Sunday, August 14, 2005

I woke up periodically throughout the night to check what time it was on my laptop since I don’t own a watch or alarm clock. I had to get up at 5 AM to catch a taxi to the airport. I asked the taxi driver, “Puedo contrar comida al aeropuerto?” He said no, but he said I could get food in Alajuela. So before he turned onto the freeway towards the airport, we stopped by Denny’s for food “para llevar” (to go). They ended up giving me pancakes as well as my omelette dish that I ordered, so I gave them to Ricardo the taxi driver. He seemed appreciative. Once I got to the airport I paid the $26 exit fee and proceeded through the line as they searched my bags and took my knife keychain from me. The flight was long and my ass was sore, and then I arrived in Pheonix, AZ. There was an hour layover, which apparently wasn’t enough for my slow ass because I missed my flight. Well, it wasn’t really because I was slow so much as that I just wasn’t paying attention to the time.
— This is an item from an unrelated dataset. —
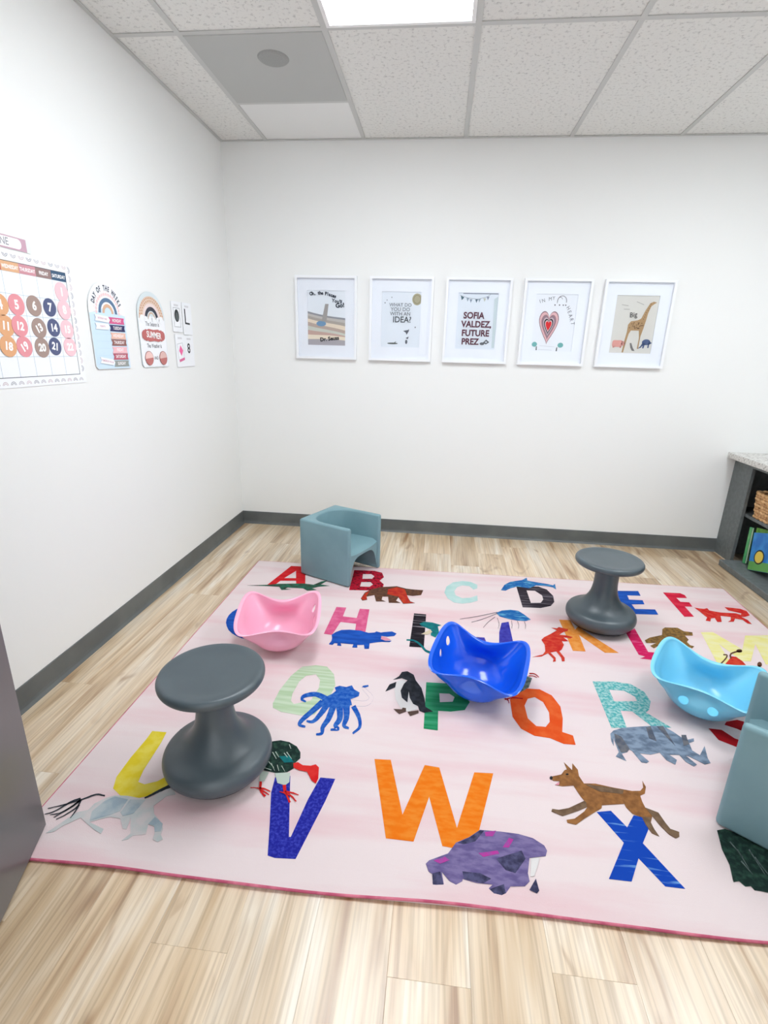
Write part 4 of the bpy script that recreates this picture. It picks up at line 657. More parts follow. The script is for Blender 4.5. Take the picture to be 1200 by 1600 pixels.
# ------------------------------------------------------------------ cube chairs
m_chair = mat('teal_grey_chair_plastic', (118, 152, 160), 0.48, (124, 158, 166), (6, 6, 6), bump=0.1, bump_scale=800, spec=0.4)
def chair_bm_shell(S=0.3475, Hc=0.345):
    h = S / 2; wi = h - 0.030
    outer = [(h, -h), (h, h), (-h, h), (-h, -h)]
    inner = [(h, wi)]
    for k in range(0, 25):
        a = PI / 2 + PI * k / 24
        ex = math.copysign(abs(math.cos(a)) ** 0.8, math.cos(a)); ey = math.copysign(abs(math.sin(a)) ** 0.8, math.sin(a))
        inner.append((0.02 + 0.155 * ex, wi * ey))
    inner.append((h, -wi))
    poly = [(-h, h), (-h, -h), (h, -h)] + inner[::-1] + [(h, h)]
    bm = bmesh.new()
    lo = [bm.verts.new((x, y, 0)) for x, y in poly]; hi = [bm.verts.new((x, y, Hc)) for x, y in poly]
    n = len(poly)
    for i in range(n): bm.faces.new((lo[i], lo[(i + 1) % n], hi[(i + 1) % n], hi[i]))
    bm.faces.new(hi); bm.faces.new(lo[::-1])
    bmesh.ops.recalc_face_normals(bm, faces=bm.faces[:])
    bevel_bm(bm, 0.013, 4, 0.5)
    return bm
def chair_bm_seat(S=0.3475):
    h = S / 2; wi = h - 0.0285; n = 24; m = 10
    bm = bmesh.new(); rows = []
    for j in range(m + 1):
        x = h - 0.012 - (h - 0.012 + 0.125) * j / m
        up = []; dn = []
        for i in range(n + 1):
            y = -wi + 2 * wi * i / n; s = abs(y / wi)
            front = max(0, (x - (h - 0.05)) / 0.038)
            zt = 0.176 + 0.012 * s ** 3 - 0.016 * front ** 2 + 0.006 * (1 - j / m)
            zb = max(0.018, 0.150 - 0.132 * s ** 5)
            up.append(bm.verts.new((x, y, zt))); dn.append(bm.verts.new((x, y, zb)))
        rows.append((up, dn))
    for (u0, d0), (u1, d1) in zip(rows, rows[1:]):
        for i in range(n):
            bm.faces.new((u0[i], u0[i + 1], u1[i + 1], u1[i])); bm.faces.new((d0[i], d1[i], d1[i + 1], d0[i + 1]))
    for u, d in (rows[0], rows[-1]):
        for i in range(n): bm.faces.new((u[i], d[i], d[i + 1], u[i + 1]))
    for k in (0, n):
        for (u0, d0), (u1, d1) in zip(rows, rows[1:]): bm.faces.new((u0[k], u1[k], d1[k], d0[k]))
    bmesh.ops.recalc_face_normals(bm, faces=bm.faces[:])
    return bm
def cube_chair(label, loc, rz):
    t = thing('cube_chair', label, 'chair', loc, (0, 0, rz), 'teal cube chairs')
    obj('shell', chair_bm_shell(), m_chair, t, smooth=True)
    obj('seat', chair_bm_seat(), m_chair, t, smooth=True)
    for c in t.children:
        me = c.data
        for e in me.edges: pass
        if hasattr(me, 'set_sharp_from_angle'): me.set_sharp_from_angle(angle=0.7)
    return t
cube_chair('pale teal plastic cube chair standing over the letters A and B', (0.913, -0.783, 0.0112), math.radians(-24.6))
cube_chair('pale teal plastic cube chair cut off by the right edge, beside the cyan rocker', (2.539, -2.303, 0.0112), math.radians(144.6))

# ------------------------------------------------------------------ saddle shaped rocker shells
def rocker_mesh(hole_theta, hole_z, dth_):
    # rounded ball bottom that flares into a saddle rim: two raised ends, two dipped waists, rolled lip
    NT, NS, NB, NF = 144, 16, 16, 8
    A_, B0, B1, EX, ZW, ZL = 0.182, 0.119, 0.166, 0.762, 0.145, 0.173
    RB, ZB, LIP = 0.134, 0.095, 0.017
    bm = bmesh.new(); rows = [[] for _ in range(NS + NB + NF)]
    pole = bm.verts.new((0, 0, 0))
    for i in range(NT):
        th = 2 * PI * i / NT; C, S = math.cos(th), math.sin(th)
        x = A_ * math.copysign(abs(C) ** EX, C); q = (x / A_) ** 2
        y = (B0 + B1 * q) * math.copysign(abs(S) ** EX, S); Z = ZW + (ZL - ZW) * q - 0.004
        R = math.hypot(x, y); ux, uy = x / R, y / R; R -= LIP
        a1 = 1.12
        prof = [(RB * math.sin(a1 * k / NS), ZB * (1 - math.cos(a1 * k / NS))) for k in range(1, NS + 1)]
        r0, z0 = prof[-1]; d = (RB * math.cos(a1), ZB * math.sin(a1)); n_ = math.hypot(*d); d = (d[0] / n_, d[1] / n_)
        L1 = 0.5 * math.hypot(R - r0, Z - z0)
        e = (0.45, 0.89)
        p1 = (r0 + d[0] * L1, z0 + d[1] * L1); p2 = (R - e[0] * L1 * 0.7, Z - e[1] * L1 * 0.7)
        for k in range(1, NB + 1):
            t = k / NB; u = 1 - t
            prof.append(tuple(u ** 3 * w0 + 3 * u * u * t * w1 + 3 * u * t * t * w2 + t ** 3 * w3 for w0, w1, w2, w3 in zip((r0, z0), p1, p2, (R, Z))))
        for k in range(1, NF + 1):
            a = k / NF * PI * 0.70
            prof.append((R + LIP * (1 - math.cos(a)) / (1 - math.cos(PI * 0.70)), Z + 0.007 * math.sin(a)))
        for k, (r, z) in enumerate(prof): rows[k].append(bm.verts.new((r * ux, r * uy, z)))
    for i in range(NT): bm.faces.new((pole, rows[0][i], rows[0][(i + 1) % NT]))
    for a, b in zip(rows, rows[1:]):
        for i in range(NT):
            j = (i + 1) % NT
            bm.faces.new((a[i], b[i], b[j], a[j]))
    bmesh.ops.recalc_face_normals(bm, faces=bm.faces[:])
    for f in bm.faces:
        if f.verts[0] is pole or pole in f.verts:
            if f.normal.z > 0:
                bmesh.ops.reverse_faces(bm, faces=bm.faces[:])
            break
    tmp = obj('tmp_shell', bm)
    cut = bmesh.new()
    for dth in (-dth_, dth_):
        th = hole_theta + dth
        d = Vector((math.cos(th), math.sin(th), 0))
        M = Matrix.Translation(d * 0.17 + Vector((0, 0, hole_z))) @ d.to_track_quat('Z', 'Y').to_matrix().to_4x4()
        bmesh.ops.create_cone(cut, cap_ends=True, segments=28, radius1=0.0165, radius2=0.0165, depth=0.16, matrix=M)
    cu = obj('tmp_cut', cut)
    so = tmp.modifiers.new('s', 'SOLIDIFY'); so.thickness = 0.0045; so.offset = 1.0; so.use_even_offset = True
    bo = tmp.modifiers.new('b', 'BOOLEAN'); bo.operation = 'DIFFERENCE'; bo.object = cu; bo.solver = 'EXACT'
    me = evaluated(tmp)
    for o in (tmp, cu): bpy.data.objects.remove(o)
    zmin = min(v.co.z for v in me.vertices)
    me.transform(Matrix.Translation((0, 0, -zmin)))
    for p in me.polygons: p.use_smooth = True
    if hasattr(me, 'set_sharp_from_angle'): me.set_sharp_from_angle(angle=0.8)
    me.name = 'rocker_shell'
    me.materials.clear()
    return me
def rocker(label, m, pose, hole_theta, hole_z, dth=0.27):
    cx, cy, an, tx, ty = pose
    me = rocker_mesh(hole_theta, hole_z, dth)
    R = Matrix.Rotation(an, 4, 'Z') @ Matrix.Rotation(ty, 4, 'Y') @ Matrix.Rotation(tx, 4, 'X')
    T = R @ Matrix.Translation((0, 0, -0.13))
    zmin = min((T @ v.co).z for v in me.vertices)
    me.transform(T); me.transform(Matrix.Translation((0, 0, -zmin)))
    o = obj('rocker_shell', me, m, None, (cx, cy, 0.0098))
    return tag(o, label, 'rocker toy', 'saddle shaped rocker shells')
m_pink = mat('pink_rocker_plastic', (254, 188, 214), 0.2, spec=0.5, transl=0.12, transl_rgb=(240, 80, 130))
m_blue = mat('blue_rocker_plastic', (24, 98, 232), 0.15, spec=0.6, transl=0.1, transl_rgb=(0, 70, 210))
m_cyan = mat('cyan_rocker_plastic', (132, 216, 245), 0.22, spec=0.5, transl=0.12, transl_rgb=(0, 150, 200))
rocker('pink saddle shaped rocker shell beside the front stool', m_pink, (0.797, -1.623, 0.176, 0.113, -0.002), 0.22, 0.125)
rocker('glossy blue saddle shaped rocker shell over the letter P', m_blue, (1.653, -1.837, -0.254, 0.092, 0.075), PI - 0.25, 0.125)
rocker('light cyan saddle shaped rocker shell beside the right cube chair', m_cyan, (2.494, -1.822, -0.573, 0.033, 0.030), -PI / 2 + 0.0, 0.088, 0.36)

# ------------------------------------------------------------------ framed book cover prints on the back wall
m_frame = mat('white_frame_lacquer', (240, 242, 246), 0.35, spec=0.5)
m_mat = mat('white_mat_board', (239, 243, 250), 0.8)
m_glass = glass_mat()
def ink(rgb): return mat('ink_%d_%d_%d' % rgb, rgb, 0.6)
FZ = 1.485
def picture(x0, x1, label, paper):
    cx = (x0 + x1) / 2; hw = (x1 - x0) / 2; hh = 0.26
    t = thing('framed_picture', label, 'picture', (cx, -0.001, FZ), (PI / 2, 0, 0), 'framed book covers on the back wall')
    fw = 0.015
    for nm, poly in (('frame_rail', [(-hw, -hh), (hw, -hh), (hw - fw, -hh + fw), (-hw + fw, -hh + fw)]), ('frame_rail', [(hw, hh), (-hw, hh), (-hw + fw, hh - fw), (hw - fw, hh - fw)]),
                     ('frame_stile', [(-hw, hh), (-hw, -hh), (-hw + fw, -hh + fw), (-hw + fw, hh - fw)]), ('frame_stile', [(hw, -hh), (hw, hh), (hw - fw, hh - fw), (hw - fw, -hh + fw)])):
        plate(nm, [[poly]], m_frame, t, 0, 0.027)
    PWD, PHT = 0.255, 0.342
    plate('mat_board', [[rect(-hw + fw, hw - fw, -hh + fw, hh - fw), rect(-PWD / 2, PWD / 2, -PHT / 2, PHT / 2)]], m_mat, t, 0.006, 0.003)
    pr = plate('print', [[rect(-PWD / 2 - 0.006, PWD / 2 + 0.006, -PHT / 2 - 0.006, PHT / 2 + 0.006)]], paper, t, 0.003, 0.002)
    gl = plate('glass', [[rect(-hw + fw, hw - fw, -hh + fw, hh - fw)]], m_glass, t, 0.0125, 0.0015)
    def P(u, v): return ((u - 0.5) * PWD, (0.5 - v) * PHT)
    return t, pr, P
ZP = 0.0052
def art(pr, name, polys, rgb, P, layer=0):
    polys = [[[P(*q) for q in r] for r in poly] for poly in polys]
    return plate(name, polys, ink(rgb), pr, ZP + 0.0004 * layer, 0.0003)
def tx(pr, s, size, P, u, v, rgb, rot=0, bold=0.0, sx=1.0, align='CENTER', name='lettering'):
    x, y = P(u, v)
    return text(name, s, size, ink(rgb), pr, x, y, ZP + 0.0024, rot, bold, sx, align)
def wave(v0, v1, a, f, ph, vb=1.0, n=24):
    return [(i / n, v0 + (v1 - v0) * i / n + a * math.sin(f * i / n + ph)) for i in range(n + 1)] + [(1, vb), (0, vb)]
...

I got a cheese enchilada with my last $2.75, and a woman behind me offered to pay the 19 cent tax because I didn’t have it. The cash register lady payed it out of the tip jar and I was set. While I was eating my enchilada, the same woman asked if I had any money and I said no, so she gave me $2. I was really thankful, and I offered her my Bic lighter, which was the only possession I had to give. I ended up walking far back to get a croissant from starbucks. By the time I got to the gate, I had missed my flight and I had no money. Luckily I was able to call Brandon at the service desk and he agreed to pick me up. My flight plan was set back 2 hours or so, which wasn’t so bad.